Архив НКВД и ночные молитвы
В 1935 году храм официально закрыли. Святыни вывезли – кто-то говорил, что в музеи, кто-то – что на переплавку. В здании сначала устроили общежитие для рабочих, потом — секретный архив НКВД. Говорили, что среди этих бумаг были дела на самих верующих.
Но люди не сдавались. Собирались тайком, молились в сарае у стен церкви, пока в 1944-м им не разрешили вернуться. Да и то каждый шаг контролировался. Даже побелку стен нужно было согласовывать с уполномоченным, который сидел в своём кабинете и равнодушно ставил печати. Просфорную строили ночами, тайком, передавая кирпичи из рук в руки по живой цепочке.
Комсомольцы дежурили у входа, записывали фамилии прихожан. Тех, кого узнавали, ждали увольнения, а то и хуже.
Митрополит Мануил Лемешевский, сам прошедший тюрьмы и ссылки, вернул храму его главную святыню — список Табынской иконы Божией Матери. Его ученик, будущий митрополит Иоанн Снычёв, написал акафист, который и теперь звучит под сводами собора, собирая сотни верующих.

Дольше всех на Оренбургской кафедре пробыл владыка Леонтий (Бондарь) - 36 лет. Он стал поистине народным батюшкой, всеми любимым влыдыкой. Он скончался в 1999 году, его похоронили прямо в соборе, а сверху укрыли белой гробницей.
Сегодня здесь хранится ещё одна чудотворная икона — «Скоропослушница» из Городища. К ней, как и века назад, идут страждущие, надеясь на милость Заступницы. Старушки шепчут перед ней молитвы, молодые матери прижимают к груди больных детей, а бывалые казаки, сняв папахи, просят защиты перед дальней дорогой.

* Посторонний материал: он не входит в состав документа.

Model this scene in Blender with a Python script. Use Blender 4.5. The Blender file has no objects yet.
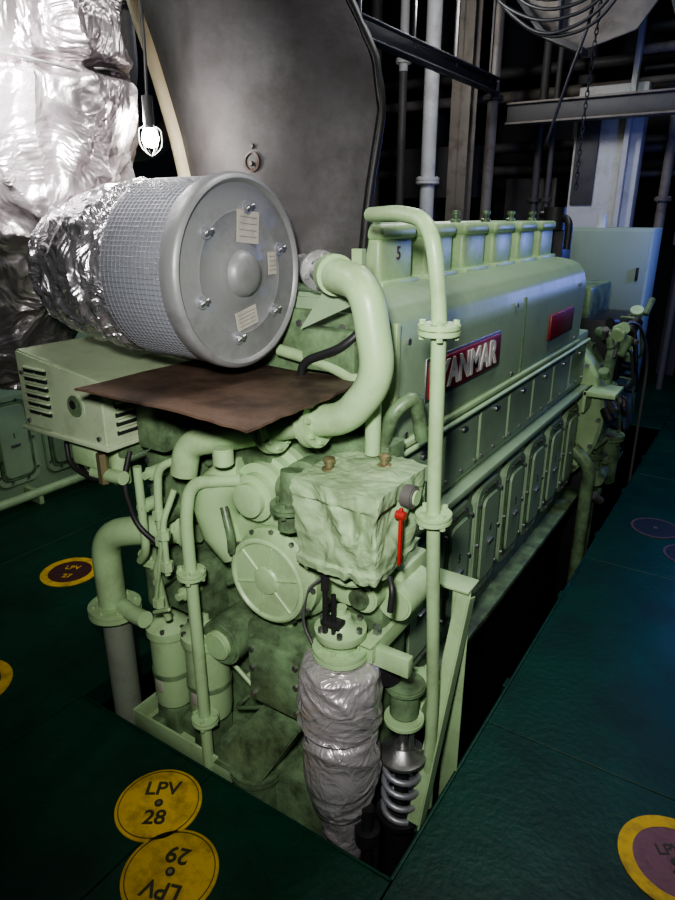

Никольский собор в самые черные годы он оставался единственной крепостью веры, как когда-то казаки держали рубежи. И пусть купола его теперь иные, пусть колокольня выросла выше – дух его неизменен. Как и сто лет назад, здесь звучит молитва. И, кажется, сам Николай Чудотворец незримо хранит этот дом, а в тишине, если прислушаться, можно услышать шепот старых стен, помнящих и радости, и горести тех, кто приходил сюда с надеждой.